1. In the Tokugawa Shogunate era it was generally believed by the bakufu government that laws should be kept secret - that it would be dangerous if the public knew the laws. When Japan opened its doors to the west, it adopted the German system of laws.
2. The Japanese prefer arbitration and compromise (wakai) to legal recourse, and there is strong pressure from the courts for people and corporations to reach out-of-court settlements.
3. The longest civil case in court led by the same individual took place in Japan. It lasted 32 years. Professor Saburo Ienaga challenged the Japanese Ministry of Education over their censorship of his history text book. Begun in 1965, a verdict was finally handed down in 1997.
4. Police officers rarely go to court in Japan. The information they gather on a criminal case is turned over to a prosecutor, and the court does not require their personal appearance.

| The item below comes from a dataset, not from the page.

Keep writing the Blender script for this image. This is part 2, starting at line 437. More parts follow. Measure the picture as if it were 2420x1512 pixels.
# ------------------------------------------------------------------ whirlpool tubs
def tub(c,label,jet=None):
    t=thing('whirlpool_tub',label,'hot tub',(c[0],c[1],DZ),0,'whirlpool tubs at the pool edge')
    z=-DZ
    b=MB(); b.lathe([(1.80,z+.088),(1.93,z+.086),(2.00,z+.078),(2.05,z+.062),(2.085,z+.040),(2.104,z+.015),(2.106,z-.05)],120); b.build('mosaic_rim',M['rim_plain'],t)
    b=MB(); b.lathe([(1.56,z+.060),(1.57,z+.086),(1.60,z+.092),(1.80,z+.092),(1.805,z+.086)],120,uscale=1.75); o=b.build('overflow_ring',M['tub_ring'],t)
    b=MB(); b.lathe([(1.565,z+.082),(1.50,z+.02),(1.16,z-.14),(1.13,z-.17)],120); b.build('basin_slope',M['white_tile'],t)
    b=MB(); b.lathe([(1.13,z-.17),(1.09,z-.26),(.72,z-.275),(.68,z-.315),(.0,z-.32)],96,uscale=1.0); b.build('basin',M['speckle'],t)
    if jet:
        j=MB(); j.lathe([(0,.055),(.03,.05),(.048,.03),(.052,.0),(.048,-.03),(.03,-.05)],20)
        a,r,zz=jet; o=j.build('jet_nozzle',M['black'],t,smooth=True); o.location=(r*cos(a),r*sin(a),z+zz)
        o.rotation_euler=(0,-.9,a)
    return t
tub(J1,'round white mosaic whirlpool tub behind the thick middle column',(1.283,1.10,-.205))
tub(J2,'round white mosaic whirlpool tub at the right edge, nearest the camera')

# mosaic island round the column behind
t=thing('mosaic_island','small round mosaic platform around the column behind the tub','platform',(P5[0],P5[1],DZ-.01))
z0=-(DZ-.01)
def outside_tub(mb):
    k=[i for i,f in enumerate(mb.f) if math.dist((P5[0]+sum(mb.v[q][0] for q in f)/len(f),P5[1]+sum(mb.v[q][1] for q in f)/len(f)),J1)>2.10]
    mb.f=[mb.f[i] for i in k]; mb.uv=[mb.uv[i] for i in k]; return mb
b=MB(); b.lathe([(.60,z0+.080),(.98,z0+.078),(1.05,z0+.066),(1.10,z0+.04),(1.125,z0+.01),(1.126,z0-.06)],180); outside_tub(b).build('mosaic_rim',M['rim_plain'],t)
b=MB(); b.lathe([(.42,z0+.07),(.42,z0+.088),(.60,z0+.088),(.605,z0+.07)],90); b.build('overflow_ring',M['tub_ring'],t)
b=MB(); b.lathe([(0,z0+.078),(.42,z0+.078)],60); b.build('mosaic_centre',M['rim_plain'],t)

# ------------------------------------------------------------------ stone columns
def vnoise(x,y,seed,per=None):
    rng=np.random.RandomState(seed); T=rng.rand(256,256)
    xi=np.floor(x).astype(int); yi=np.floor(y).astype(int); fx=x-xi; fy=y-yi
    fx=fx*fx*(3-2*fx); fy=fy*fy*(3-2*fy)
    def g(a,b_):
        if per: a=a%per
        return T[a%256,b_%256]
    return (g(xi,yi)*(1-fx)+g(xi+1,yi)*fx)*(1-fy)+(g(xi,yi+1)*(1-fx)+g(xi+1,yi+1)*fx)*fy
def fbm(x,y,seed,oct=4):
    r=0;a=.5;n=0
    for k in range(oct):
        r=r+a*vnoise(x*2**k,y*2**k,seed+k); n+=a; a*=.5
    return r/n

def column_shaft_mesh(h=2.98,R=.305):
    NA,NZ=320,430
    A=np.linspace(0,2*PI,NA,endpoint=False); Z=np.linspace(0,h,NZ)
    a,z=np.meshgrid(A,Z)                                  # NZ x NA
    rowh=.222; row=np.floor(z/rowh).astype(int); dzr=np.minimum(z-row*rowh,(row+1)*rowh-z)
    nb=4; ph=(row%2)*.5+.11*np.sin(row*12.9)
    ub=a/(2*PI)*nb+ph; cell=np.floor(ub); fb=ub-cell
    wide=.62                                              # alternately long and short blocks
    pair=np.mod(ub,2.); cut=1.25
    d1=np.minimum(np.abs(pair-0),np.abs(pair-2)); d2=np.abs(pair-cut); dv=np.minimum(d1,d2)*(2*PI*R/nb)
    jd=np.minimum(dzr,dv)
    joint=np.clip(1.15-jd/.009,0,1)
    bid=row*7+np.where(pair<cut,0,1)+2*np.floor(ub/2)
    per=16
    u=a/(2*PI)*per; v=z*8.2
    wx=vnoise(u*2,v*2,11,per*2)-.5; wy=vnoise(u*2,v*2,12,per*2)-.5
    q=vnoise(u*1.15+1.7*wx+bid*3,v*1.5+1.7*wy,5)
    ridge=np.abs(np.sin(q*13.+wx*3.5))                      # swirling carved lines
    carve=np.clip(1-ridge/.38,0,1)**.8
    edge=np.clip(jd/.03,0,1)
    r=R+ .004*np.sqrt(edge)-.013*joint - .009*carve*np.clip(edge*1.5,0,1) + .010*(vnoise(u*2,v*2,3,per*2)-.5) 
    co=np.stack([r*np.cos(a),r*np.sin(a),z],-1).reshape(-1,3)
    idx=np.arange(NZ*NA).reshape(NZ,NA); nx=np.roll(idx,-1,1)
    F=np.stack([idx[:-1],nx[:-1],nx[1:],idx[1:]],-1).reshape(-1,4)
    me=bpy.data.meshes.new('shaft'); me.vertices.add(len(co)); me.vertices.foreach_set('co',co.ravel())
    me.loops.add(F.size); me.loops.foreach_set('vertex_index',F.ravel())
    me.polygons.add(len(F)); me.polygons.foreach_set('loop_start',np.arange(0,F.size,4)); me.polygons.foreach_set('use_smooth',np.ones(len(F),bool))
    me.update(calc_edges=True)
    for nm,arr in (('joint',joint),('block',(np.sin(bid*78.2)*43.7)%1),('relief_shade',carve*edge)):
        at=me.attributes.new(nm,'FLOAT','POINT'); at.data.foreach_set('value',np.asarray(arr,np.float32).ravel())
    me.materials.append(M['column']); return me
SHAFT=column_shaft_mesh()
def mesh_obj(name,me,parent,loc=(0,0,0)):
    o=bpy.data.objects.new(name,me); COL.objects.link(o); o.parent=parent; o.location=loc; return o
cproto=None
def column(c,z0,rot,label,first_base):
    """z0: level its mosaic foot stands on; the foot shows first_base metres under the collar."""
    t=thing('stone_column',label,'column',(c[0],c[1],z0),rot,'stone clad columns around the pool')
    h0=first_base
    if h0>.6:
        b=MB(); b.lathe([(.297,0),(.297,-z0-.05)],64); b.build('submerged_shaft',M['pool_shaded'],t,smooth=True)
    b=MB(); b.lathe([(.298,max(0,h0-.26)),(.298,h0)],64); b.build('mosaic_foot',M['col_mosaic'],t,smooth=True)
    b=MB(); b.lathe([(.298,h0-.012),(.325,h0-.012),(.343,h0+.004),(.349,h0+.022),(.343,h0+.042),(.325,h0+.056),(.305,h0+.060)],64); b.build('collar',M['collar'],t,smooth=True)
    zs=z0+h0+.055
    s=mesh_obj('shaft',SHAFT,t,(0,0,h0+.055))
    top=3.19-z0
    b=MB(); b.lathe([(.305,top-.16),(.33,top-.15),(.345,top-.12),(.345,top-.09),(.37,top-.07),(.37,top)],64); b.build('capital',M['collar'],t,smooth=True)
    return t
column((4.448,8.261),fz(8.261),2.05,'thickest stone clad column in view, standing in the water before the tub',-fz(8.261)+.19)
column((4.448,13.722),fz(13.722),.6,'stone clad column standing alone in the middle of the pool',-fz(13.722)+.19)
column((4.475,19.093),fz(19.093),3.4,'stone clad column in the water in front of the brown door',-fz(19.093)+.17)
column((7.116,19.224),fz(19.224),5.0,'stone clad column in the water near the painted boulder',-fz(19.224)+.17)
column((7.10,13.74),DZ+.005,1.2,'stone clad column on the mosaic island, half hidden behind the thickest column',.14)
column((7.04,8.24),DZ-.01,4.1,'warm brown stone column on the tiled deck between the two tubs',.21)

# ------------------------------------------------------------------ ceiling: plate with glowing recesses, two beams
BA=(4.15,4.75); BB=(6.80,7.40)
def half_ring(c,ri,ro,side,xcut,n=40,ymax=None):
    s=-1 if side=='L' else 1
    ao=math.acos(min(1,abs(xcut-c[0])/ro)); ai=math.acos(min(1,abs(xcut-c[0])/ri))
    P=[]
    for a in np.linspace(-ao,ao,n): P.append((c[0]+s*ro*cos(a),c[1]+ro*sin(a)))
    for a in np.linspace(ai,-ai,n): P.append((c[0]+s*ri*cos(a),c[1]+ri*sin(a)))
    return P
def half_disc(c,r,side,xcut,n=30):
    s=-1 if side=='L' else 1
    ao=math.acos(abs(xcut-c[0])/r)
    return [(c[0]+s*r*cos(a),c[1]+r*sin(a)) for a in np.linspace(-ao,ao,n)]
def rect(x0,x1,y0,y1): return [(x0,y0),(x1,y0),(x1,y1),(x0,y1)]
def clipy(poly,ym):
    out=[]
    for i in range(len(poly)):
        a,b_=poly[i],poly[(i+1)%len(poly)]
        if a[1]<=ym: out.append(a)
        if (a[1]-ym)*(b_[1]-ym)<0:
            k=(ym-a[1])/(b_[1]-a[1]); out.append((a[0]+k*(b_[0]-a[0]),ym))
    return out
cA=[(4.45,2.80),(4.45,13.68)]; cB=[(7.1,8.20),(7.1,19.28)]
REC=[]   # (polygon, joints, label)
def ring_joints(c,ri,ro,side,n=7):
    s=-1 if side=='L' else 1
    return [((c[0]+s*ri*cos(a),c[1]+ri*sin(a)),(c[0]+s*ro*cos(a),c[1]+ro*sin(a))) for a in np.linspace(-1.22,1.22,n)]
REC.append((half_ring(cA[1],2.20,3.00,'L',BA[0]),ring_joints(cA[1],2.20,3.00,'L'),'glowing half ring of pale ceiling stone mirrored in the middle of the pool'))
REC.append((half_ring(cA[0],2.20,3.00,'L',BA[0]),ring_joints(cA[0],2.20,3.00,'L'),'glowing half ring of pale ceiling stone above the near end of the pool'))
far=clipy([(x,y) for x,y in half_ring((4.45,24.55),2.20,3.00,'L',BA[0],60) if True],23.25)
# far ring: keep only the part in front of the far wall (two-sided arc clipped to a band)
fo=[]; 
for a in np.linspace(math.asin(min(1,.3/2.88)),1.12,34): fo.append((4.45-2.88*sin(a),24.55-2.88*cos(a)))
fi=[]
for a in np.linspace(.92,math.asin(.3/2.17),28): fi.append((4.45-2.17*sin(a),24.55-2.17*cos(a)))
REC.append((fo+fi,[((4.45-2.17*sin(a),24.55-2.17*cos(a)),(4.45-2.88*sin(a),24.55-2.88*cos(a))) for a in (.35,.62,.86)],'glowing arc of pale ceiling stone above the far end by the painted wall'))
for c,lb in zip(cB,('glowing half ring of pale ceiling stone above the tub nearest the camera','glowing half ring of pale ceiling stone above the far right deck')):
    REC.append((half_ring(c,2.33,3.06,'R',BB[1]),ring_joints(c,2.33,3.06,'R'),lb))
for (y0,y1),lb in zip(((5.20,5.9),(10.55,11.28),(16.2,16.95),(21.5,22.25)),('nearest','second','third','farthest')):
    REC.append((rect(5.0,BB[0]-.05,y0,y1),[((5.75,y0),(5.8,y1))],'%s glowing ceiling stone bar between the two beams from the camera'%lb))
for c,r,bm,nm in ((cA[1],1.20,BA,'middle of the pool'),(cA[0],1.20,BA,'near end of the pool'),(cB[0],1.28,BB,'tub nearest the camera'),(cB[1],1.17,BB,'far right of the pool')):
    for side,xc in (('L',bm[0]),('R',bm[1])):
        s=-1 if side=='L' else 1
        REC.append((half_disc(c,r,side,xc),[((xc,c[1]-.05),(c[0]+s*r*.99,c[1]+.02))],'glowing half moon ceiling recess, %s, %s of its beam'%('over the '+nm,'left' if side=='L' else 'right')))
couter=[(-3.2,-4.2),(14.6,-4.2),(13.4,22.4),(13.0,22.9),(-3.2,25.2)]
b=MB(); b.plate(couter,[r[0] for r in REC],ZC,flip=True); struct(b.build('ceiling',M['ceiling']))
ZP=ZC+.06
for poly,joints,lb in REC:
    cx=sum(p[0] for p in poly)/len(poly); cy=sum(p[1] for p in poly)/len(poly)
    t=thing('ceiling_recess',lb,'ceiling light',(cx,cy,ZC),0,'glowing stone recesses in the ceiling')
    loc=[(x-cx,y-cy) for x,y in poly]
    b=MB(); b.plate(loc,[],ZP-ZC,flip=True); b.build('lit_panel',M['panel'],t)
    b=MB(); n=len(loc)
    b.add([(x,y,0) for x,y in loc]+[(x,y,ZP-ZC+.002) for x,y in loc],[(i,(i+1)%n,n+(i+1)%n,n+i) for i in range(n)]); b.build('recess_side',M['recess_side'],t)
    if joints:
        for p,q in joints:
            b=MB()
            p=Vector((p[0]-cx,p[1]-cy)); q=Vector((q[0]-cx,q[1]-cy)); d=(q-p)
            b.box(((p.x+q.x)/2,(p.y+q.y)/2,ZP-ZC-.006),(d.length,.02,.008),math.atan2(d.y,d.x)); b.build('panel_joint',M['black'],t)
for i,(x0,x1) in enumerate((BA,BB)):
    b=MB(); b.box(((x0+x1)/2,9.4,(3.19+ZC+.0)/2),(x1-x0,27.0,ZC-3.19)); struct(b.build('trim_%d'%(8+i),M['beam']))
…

5. The Japanese have an extremely small number of lawyers compared to other countries, roughly one lawyer for every 8,000 people. Lawyers almost never have private practices nor are their services generally available to regular citizens. The bar exam in Japan restricted to but a very few who completed undergraduate education from becoming lawyers (having a 2-3% pass rate from world war 2 until around 2003). The Japanese system is and has been undergoing changes for the last several years to get more lawyers and allow more people to pass the bar exams.